GRATIFICAÇÕES: As gratificações, a exemplo dos abonos e dos adicionais, também consistem em valores acrescidos ao salário do trabalhador que não se confundem com a parcela remuneratória fixa estipulada. Decorrem de ajuste expresso ou tácito, este manifestado pela reiteração do pagamento. A característica essencial que tem que acompanhar o pagamento das gratificações é a sua habitualidade. Sejam ajustadas expressa ou tacitamente, em montante inferior ou superior à parcela fixa do salário, quando pagas com habitualidade têm caráter remuneratório e, portanto, sujeitam-se à incidência tributária.


A este respeito já se pronunciou oSTF, na Súmula 207: “As gratificações habituais, inclusive a de Natal, consideram-se tacitamente convencionadas, integrando o salário”. Como se nota, a Suprema Corte deixou bem clara a necessidade de observância do requisito da habitualidade para que possamos considerar as gratificações como de natureza salarial.
GANHOS HABITUAIS:

Dispõe o art. 201, § 11, da Constituição: “Os ganhos habituais do empregado, a qualquer título, serão incorporados ao salário para efeito de contribuição previdenciária e conseqüente repercussão em benefícios, nos casos e na forma da lei”. 
 
Afora isso, dispõe o art. 40, § 12, da Constituição: Além do disposto neste artigo, o regime de previdência dos servidores públicos titulares de cargo efetivo observará, no que couber, os requisitos e critérios fixados para o regime geral de previdência social.
Já passou em muito a hora de cessar a exploração dos policiais, o descumprimento acintoso das leis e da Constituição.

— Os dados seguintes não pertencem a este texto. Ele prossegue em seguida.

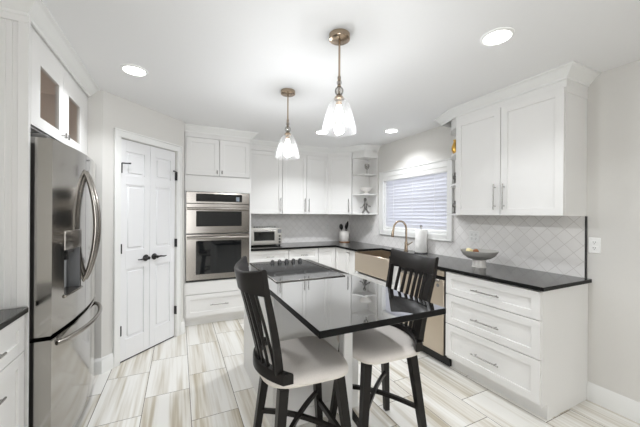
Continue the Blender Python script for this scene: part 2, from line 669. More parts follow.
# rear wall behind the viewer with an unseen window, added to let daylight in
b = nb()
box(b, XL - 0.1, -1.10, YR - 0.1, YR, 0, CZ)
box(b, 0.40, XR + 0.1, YR - 0.1, YR, 0, CZ)
box(b, -1.10, 0.40, YR - 0.1, YR, 2.30, CZ)
box(b, -1.10, 0.40, YR - 0.1, YR, 0, 0.30)
struct('wall_rear', b, M_WALL, smooth=0)
b = nb()
for x in (-1.10, -0.375, 0.35):
    box(b, x, x + 0.05, YR - 0.07, YR - 0.02, 0.30, 2.30)
box(b, -1.10, 0.40, YR - 0.07, YR - 0.02, 2.25, 2.30)
box(b, -1.10, 0.40, YR - 0.07, YR - 0.02, 0.30, 0.35)
w2 = struct('window_2', b, M_TRIM, smooth=0)

# baseboards
b = nb()
sweep(b, [(XR, 1.124), (XR, YR)], BASEB)
struct('baseboard_right', b, M_TRIM)
b = nb()
sweep(b, [(-0.72, 3.10), (-0.60, 3.10), (-0.60 + sL / S - 0.062 / S, 3.10 + sL / S - 0.062 / S)], BASEB)
struct('baseboard_alcove', b, M_TRIM)
b = nb()
c0 = sR / S + 0.062 / S
sweep(b, [(-0.60 + c0, 3.10 + c0), (0.05, 3.75), (0.05, 3.86)], BASEB)
struct('baseboard_pantry', b, M_TRIM)

# pantry door casing
b = nb()
for a0, a1, z0, z1 in ((sL - 0.05, sL - 0.003, 0, DH + 0.004), (sR + 0.003, sR + 0.05, 0, DH + 0.004), (sL - 0.05, sR + 0.05, DH + 0.004, 2.138)):
    box(b, a0, a1, 0, 0.016, z0, z1, 0.002, MP)
box(b, sL - 0.064, sL - 0.05, 0, 0.022, 0, 2.138, 0.002, MP)
box(b, sR + 0.05, sR + 0.064, 0, 0.022, 0, 2.138, 0.002, MP)
box(b, sL - 0.064, sR + 0.064, 0, 0.022, 2.138, 2.152, 0.003, MP)
struct('trim_1', b, M_TRIM)


def pantry_door(idx, s0, s1, hinge_left):
    b = nb()
    w = s1 - s0
    f = -0.012                      # face of the leaf, a little inside the wall plane
    t0 = f - 0.035
    st = 0.062
    rails = [(0.012, 0.185), (0.855, 1.04), (1.655, 1.735), (1.955, DH - 0.004)]
    rails = [(0.012, 0.20), (0.855, 1.035), (1.655, 1.745), (1.965, DH - 0.004)]
    box(b, s0, s0 + st, t0, f, 0.012, DH - 0.004, 0.0015, MP)
    box(b, s1 - st, s1, t0, f, 0.012, DH - 0.004, 0.0015, MP)
    for z0, z1 in rails:
        box(b, s0 + st - .001, s1 - st + .001, t0, f - .0002, z0, z1, 0.0015, MP)
    for (a, z0), (z1, c) in zip(rails, rails[1:]):
        # recessed field with a raised centre
        box(b, s0 + st - .002, s1 - st + .002, t0, f - 0.012, z0 - .002, z1 + .002, 0, MP)
        box(b, s0 + st + 0.022, s1 - st - 0.022, t0, f - 0.003, z0 + 0.022, z1 - 0.022, 0.006, MP)
    d = struct('door_%d' % idx, b, M_DOOR)
    k = nb()
    box(k, s0 + 0.002, s1 - 0.002, t0 + 0.002, f - 0.001, 0.002, 0.0125, 0, MP)
    obj('door_sweep', k, M_BLACK, d, 0)  # black strip standing in for the shade in the gap under the leaf
    hs = s0 - 0.001 if hinge_left else s1 + 0.001
    for z in (1.80, 1.058, 0.305):
        h = nb()
        tube(h, [MP @ Vector((hs, 0.012, z - 0.045)), MP @ Vector((hs, 0.012, z + 0.045))], 0.0075, 10)
        sg = 1 if hinge_left else -1
        box(h, hs - 0.006, hs + 0.006, -0.012, 0.010, z - 0.045, z + 0.045, 0, MP)
        if z > 1.7:                 # hinge pin with a door stop arm
            tube(h, [MP @ Vector((hs, 0.014, z + 0.045)), MP @ Vector((hs + sg * 0.06, 0.035, z + 0.05))], 0.006, 8)
            lathe(h, [(0, -0.008), (0.010, -0.006), (0.010, 0.006), (0, 0.008)], tuple(MP @ Vector((hs + sg * 0.062, 0.036, z + 0.05))), 10)
        obj('hinge', h, M_IRON, d)
    ks = s1 - 0.048 if hinge_left else s0 + 0.048
    k = nb()
    R = MP.to_3x3().to_4x4() @ Matrix.Rotation(-math.pi / 2, 4, 'X')
    c = MP @ Vector((ks, f, 0.94))
    lathe(k, [(0.0, 0), (0.031, 0), (0.033, 0.006), (0.026, 0.012), (0.012, 0.016), (0.012, 0.045), (0.016, 0.05), (0, 0.052)], (0, 0, 0), 20, M=Matrix.Translation(c) @ R)
    sg = -1 if hinge_left else 1
    tube(k, [MP @ Vector((ks, f + 0.045, 0.94)), MP @ Vector((ks + sg * 0.04, f + 0.05, 0.942)), MP @ Vector((ks + sg * 0.085, f + 0.048, 0.936)), MP @ Vector((ks + sg * 0.115, f + 0.043, 0.938))], [0.010, 0.009, 0.007, 0.005], 10)
    obj('lever_handle', k, M_IRON, d)
    return d


sM = (sL + sR) / 2
pantry_door(1, sL + 0.003, sM - 0.0015, True)
pantry_door(2, sM + 0.0015, sR - 0.003, False)

# kitchen window: casing, sash, glass
b = nb()
for y0, y1, z0, z1 in ((2.35, 2.412, 1.10, 2.018), (3.583, 3.662, 1.10, 2.018), (2.412, 3.583, 1.948, 2.018), (2.412, 3.583, 1.10, 1.157)):
    box(b, 2.772, 2.799, y0, y1, z0, z1, 0.002)
box(b, 2.764, 2.799, 2.335, 3.677, 2.018, 2.034, 0.002)
box(b, 2.766, 2.799, 2.337, 2.35, 1.100, 2.018, 0.002)
box(b, 2.766, 2.799, 3.662, 3.675, 1.100, 2.018, 0.002)
box(b, 2.766, 2.799, 2.337, 3.675, 1.087, 1.100, 0.002)
for y0, y1, z0, z1 in ((2.41, 2.425, WZ0 + .015, WZ1 - .015), (3.57, 3.585, WZ0 + .015, WZ1 - .015), (2.41, 3.585, WZ0, WZ0 + .015), (2.41, 3.585, WZ1 - .015, WZ1)):
    box(b, 2.801, 2.90, y0, y1, z0, z1)
for y0, y1, z0, z1 in ((2.426, 2.465, 1.171, 1.934), (3.53, 3.569, 1.171, 1.934), (2.465, 3.53, 1.171, 1.21), (2.465, 3.53, 1.895, 1.934), (2.465, 3.53, 1.54, 1.58)):
    box(b, 2.865, 2.895, y0, y1, z0, z1)
w1 = struct('window_1', b, M_TRIM)
obj('window_pane', bx(2.878, 2.882, 2.46, 3.535, 1.20, 1.90), M_PANE, w1, 0)

# backsplash tiles and metal edge strip
b = nb()
box(b, 2.79, XR, 1.142, YB, 0.9145, 1.0865)
box(b, 2.79, XR, 1.142, 2.335, 1.0865, 1.386)
box(b, 2.79, XR, 3.677, YB, 1.0865, 1.386)
o = struct('backsplash_right', b, M_BSP_R, smooth=0)
b = nb()
box(b, 2.786, XR, 1.132, 1.142, 0.9155, 1.385)
obj('edge_strip', b, M_STEEL_D, o, 0)
struct('backsplash_back', bx(0.87, 2.79, 4.57, YB, 0.9145, 1.386), M_BSP_B, smooth=0)

# crown mouldings (outset lies to the right of travel)
FZ0 = 2.317
b = nb()
sweep(b, [(XL, 1.965), (-0.70, 1.965), (-0.70, 3.10)], CROWN)
struct('trim_2', b, M_TRIM)
b = nb()
sweep(b, [(0.05, 3.88), (0.848, 3.88), (0.848, 4.25), (2.19, 4.25), (2.472, 3.968), (2.56, 3.765), (XR, 3.755)], CROWN)
struct('trim_3', b, M_TRIM)
b = nb()
sweep(b, [(XR, 2.335), (2.60, 2.325), (2.497, 2.06), (2.497, 1.138), (XR, 1.138)], CROWN)
struct('trim_4', b, M_TRIM)

# ------------------------------------------------------------------ right wall: upper cabinet, end shelf
UB = 1.386
FX = Vector((0, 1, 0))
t = thing('upper_cabinet', 'two-door white upper cabinet with a finished end, right of the window', 'cabinet', (2.65, 1.595, UB))
b = nb()
box(b, 2.50, XR - 0.001, 1.138, 2.052, UB, 2.43)
box(b, 2.497, XR - 0.001, 1.134, 1.60, 2.277, 2.42, 0.001)
obj('cabinet_body', b, M_WHITE, t)
MR = frame((2.498, 0, 0), (0, 1, 0), (-1, 0, 0))
d1 = shaker(MR, 1.139, 1.599, UB + 0.001, 2.315, parent=t)
d2 = shaker(MR, 1.601, 2.050, UB + 0.001, 2.315, parent=t)
pull(MR, 1.563, 1.437, 1.563, 1.66, 0.02, parent=d1)
pull(MR, 1.641, 1.437, 1.641, 1.66, 0.02, parent=d2)
obj('frieze_board', bx(2.4975, 2.52, 1.1385, 2.051, 2.316, 2.425), M_WHITE, t)


def shelf_unit(label, outl, back, zs, top, loc, hidden):
    t = thing('corner_shelf_unit', label, 'shelf', loc)
    b = nb()
    for q in back:
        box(b, *q)
    obj('back_panel', b, M_WHITE, t)
    for i, z in enumerate(zs):
        b = nb()
        prism(b, outl, z, z + 0.018)
        obj('shelf', b, M_WHITE, t)
    b = nb()
    prism(b, outl, 2.27, 2.43)
    obj('valance', b, M_WHITE, t)
    return t


SHZ = (UB, 1.69, 2.0)
shelf_unit('open white shelf unit in the far corner, left of the window, beside the angled cabinet',
           [(2.475, 3.972), (2.56, 3.768), (2.798, 3.757), (2.798, 3.972)],
           [(2.785, 2.799, 3.757, 3.972, UB, 2.43), (2.475, 2.785, 3.973, 3.985, UB, 2.43)], SHZ, 0, (2.66, 3.86, UB), 0)
shelf_unit('open white shelf unit right of the window, at the near cabinet side',
           [(2.50, 2.066), (2.798, 2.066), (2.798, 2.31), (2.70, 2.30), (2.56, 2.17)],
           [(2.785, 2.799, 2.066, 2.31, UB, 2.43), (2.50, 2.785, 2.053, 2.065, UB, 2.43)], SHZ, 0, (2.66, 2.2, UB), 0)

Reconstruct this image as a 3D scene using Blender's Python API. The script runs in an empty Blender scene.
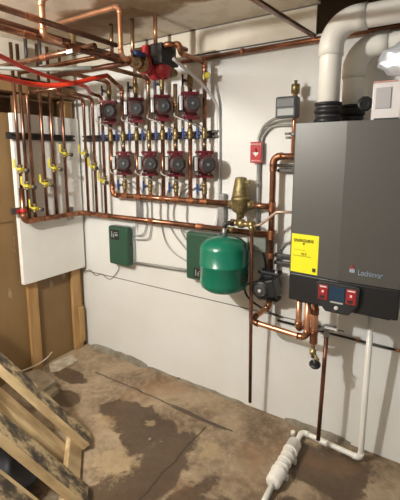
import bpy, bmesh, math, random
from mathutils import Vector, Matrix
random.seed(7)
S = bpy.context.scene
COL = S.collection

# ------------------------------------------------------------------ camera
F, PPX, PPY = 386.0, 200.0, 220.0
YAW, PITCH = math.radians(33.0), math.radians(9.45)
FW = Vector((-math.sin(YAW) * math.cos(PITCH), math.cos(YAW) * math.cos(PITCH), -math.sin(PITCH)))
RT = Vector((math.cos(YAW), math.sin(YAW), 0))
UP = RT.cross(FW)
CAM = Vector((2.341, -1.951, 1.5))
cd = bpy.data.cameras.new('camera'); cam = bpy.data.objects.new('camera', cd); COL.objects.link(cam)
cam.matrix_world = Matrix(((RT.x, UP.x, -FW.x, CAM.x), (RT.y, UP.y, -FW.y, CAM.y), (RT.z, UP.z, -FW.z, CAM.z), (0, 0, 0, 1)))
cd.sensor_fit = 'VERTICAL'; cd.sensor_height = 24.0; cd.lens = 24.0 * F / 500.0
cd.shift_y = -(250 - PPY) / 500.0
cd.clip_start = 0.02; cd.clip_end = 60
S.camera = cam

# ------------------------------------------------------------------ light
w = bpy.data.worlds.new('world'); S.world = w; w.use_nodes = True
w.node_tree.nodes['Background'].inputs[0].default_value = (1.0, 0.995, 0.975, 1)
w.node_tree.nodes['Background'].inputs[1].default_value = 0.25
ld = bpy.data.lights.new('bulb', 'POINT'); ld.energy = 154; ld.color = (1.0, 0.985, 0.95); ld.shadow_soft_size = 0.035
lo = bpy.data.objects.new('bulb', ld); COL.objects.link(lo); lo.location = (0.85, -2.15, 1.97)
S.view_settings.view_transform = 'Standard'; S.view_settings.look = 'None'
S.view_settings.exposure = 0.0; S.view_settings.gamma = 1.0; S.view_settings.use_curve_mapping = False

# ------------------------------------------------------------------ measuring: a sight line met with a real plane
def ray(px, py): return FW + RT * ((px - PPX) / F) - UP * ((py - PPY) / F)
def Bk(px, py, dep):                     # plane dep metres in front of the back wall
    d = ray(px, py); return CAM + d * ((-dep - CAM.y) / d.y)
def Lf(px, py, x):                       # plane at x
    d = ray(px, py); return CAM + d * ((x - CAM.x) / d.x)
def Hz(px, py, z):                       # level plane at z
    d = ray(px, py); return CAM + d * ((z - CAM.z) / d.z)

# ------------------------------------------------------------------ materials
MATS = {}
def mat(name, col, rough=0.5, metal=0.0, var=None, vscale=8.0, bump=0.0, bscale=40.0, spec=None, vmin=0.35, vmax=0.65, coords='Object', stretch=None, emis=None):
    m = bpy.data.materials.new(name); m.use_nodes = True; nt = m.node_tree; b = nt.nodes['Principled BSDF']
    b.inputs['Base Color'].default_value = (*col, 1); b.inputs['Roughness'].default_value = rough; b.inputs['Metallic'].default_value = metal
    if spec is not None: b.inputs['Specular IOR Level'].default_value = spec
    tc = nt.nodes.new('ShaderNodeTexCoord'); src = tc.outputs[coords]
    if stretch:
        mp = nt.nodes.new('ShaderNodeMapping'); mp.inputs['Scale'].default_value = stretch
        nt.links.new(src, mp.inputs[0]); src = mp.outputs[0]
    if var:
        n = nt.nodes.new('ShaderNodeTexNoise'); n.inputs['Scale'].default_value = vscale; n.inputs['Detail'].default_value = 6
        nt.links.new(src, n.inputs['Vector'])
        r = nt.nodes.new('ShaderNodeValToRGB'); r.color_ramp.elements[0].position = vmin; r.color_ramp.elements[1].position = vmax
        r.color_ramp.elements[0].color = (*var, 1); r.color_ramp.elements[1].color = (*col, 1)
        nt.links.new(n.outputs['Fac'], r.inputs[0]); nt.links.new(r.outputs[0], b.inputs['Base Color'])
    if bump:
        n2 = nt.nodes.new('ShaderNodeTexNoise'); n2.inputs['Scale'].default_value = bscale; n2.inputs['Detail'].default_value = 5
        nt.links.new(src, n2.inputs['Vector'])
        bp = nt.nodes.new('ShaderNodeBump'); bp.inputs['Strength'].default_value = bump; bp.inputs['Distance'].default_value = 0.01
        nt.links.new(n2.outputs['Fac'], bp.inputs['Height']); nt.links.new(bp.outputs[0], b.inputs['Normal'])
    if emis:
        b.inputs['Emission Color'].default_value = (*emis, 1); b.inputs['Emission Strength'].default_value = 1.0
    MATS[name] = m; return m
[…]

Passou em muito a hora de cessar esse rombo mensal de milhões que o governo dá nos cofres previdenciários dos servidores, por decreto, sobre o trabalho dos policiais! 
A segurança pública pode dar certo quando o servidor incumbido de executá-la é espoliado pelo próprio Estado?! 

“ESCALA ESPECIAL” É SALÁRIO! ANEXAÇÃO JÁ!